El prudente imán le contestó, con lágrimas en los ojos:
—Permanece quieto y cumple tu servicio, si es que tienes apego a la vida. Si ruego a Alá, quizá sea todavía peor. La cólera de Dios ha caído sobre nosotros.
¡La cólera de Dios! Esa era, precisamente, la impresión que Gengis Kan quería producir entre los mahometanos. No se detuvo más que unos instantes; luego cabalgó hacia la gran plaza de los rezos, donde habían sido reunidos todos los habitantes de Buchara, y les arengó. Un intérprete tradujo al pueblo cada una de sus palabras:
—Yo soy el azote de Dios. El cielo os ha entregado a mí para que castigue vuestros pecados, pues habéis pecado gravemente. Y vuestros príncipes y nobles os precedieron en el pecado.
Y les refirió la maldad y felonía del sha y de su gobernador, ordenándoles que no les prestasen ayuda alguna.
Hizo que le fuesen indicados los hombres más importantes y ricos de la ciudad, y les dijo:
—En lo concerniente a vuestros bienes, no tenéis por qué preocuparos; nosotros nos encargaremos de ellos. Pero debéis entregarnos todo lo que hayáis escondido o enterrado.
Los soldados mongoles acompañaron a 280 hombres a los escondites, y el que honradamente entregó sus riquezas fue puesto en libertad.
Después de esto se ordenó a los habitantes que expulsasen al resto de la guarnición, oculta en las calles que conducían a la ciudadela. Pero, al ver que no lo lograban, los mongoles se dispusieron a ayudarlos y prendieron fuego a la barriada. La ciudad entera fue pasto de las llamas.

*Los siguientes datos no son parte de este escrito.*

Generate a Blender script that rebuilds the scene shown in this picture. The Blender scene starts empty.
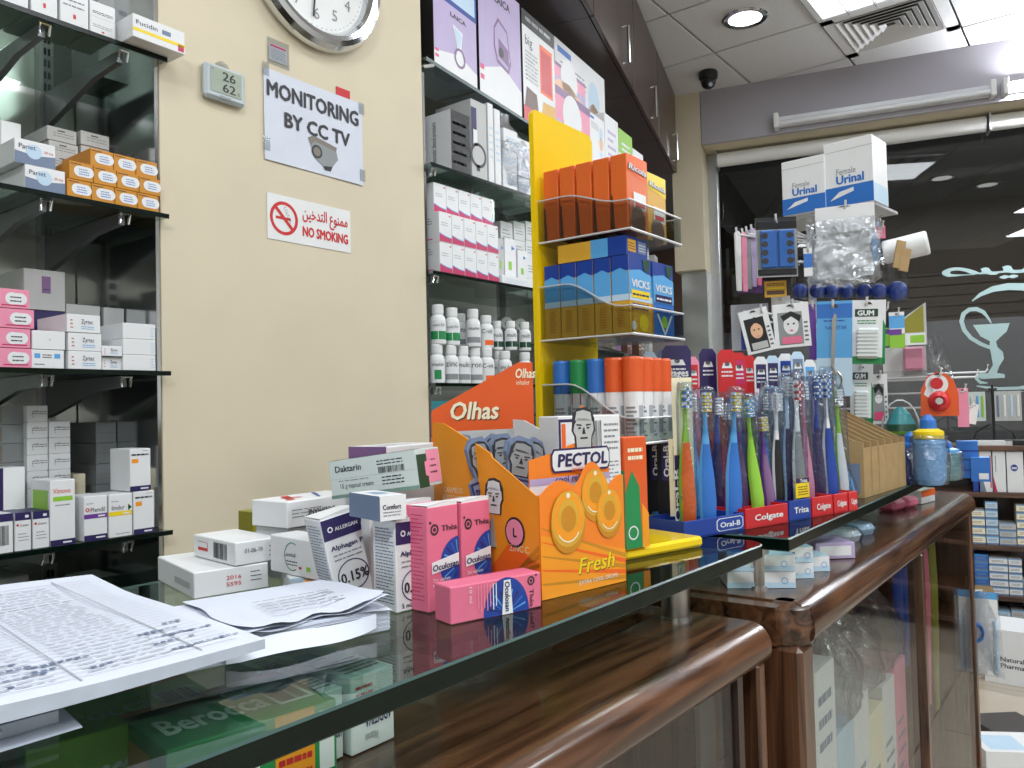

La lucha para apoderarse de la ciudadela duró varios días. Esta fue tomada al asalto e incendiada. Obligaron a la población a derribar los muros y fortificaciones de la ciudad y a rellenar los fosos.
Gengis Kan ya había dejado Buchara. Ahora se dirigía a Samarcanda con el grueso de su ejército, donde esperaba encontrar al sha y entablar la gran batalla; pero dejó en Buchara fuerzas suficientes para limpiar la ciudad.
Cuando los mongoles devastaron y arrasaron la ciudad, reunieron de nuevo a los habitantes en la plaza de los rezos. Escogieron a los jóvenes más robustos y los condujeron a Samarcanda para colaborar en el asedio. El resto de la población pudo quedarse en sus casas. Cuando los mongoles abandonaron Buchara, ésta ya no subsistía como punto de apoyo militar del sha, pues podía convertirse en un peligro para la retaguardia de Gengis Kan.
Todo se realizó con tal rapidez, y la destrucción fue llevada a cabo con tan sorprendente celeridad, que los habitantes ni siquiera se dieron cuenta. Un comerciante que logró huir de la ciudad destruida y buscar refugio en Chorassan, tan sólo acertaba a contestar a las preguntas que le hacían respecto a los mongoles: «Vinieron, incendiaron, asesinaron, saquearon y se fueron».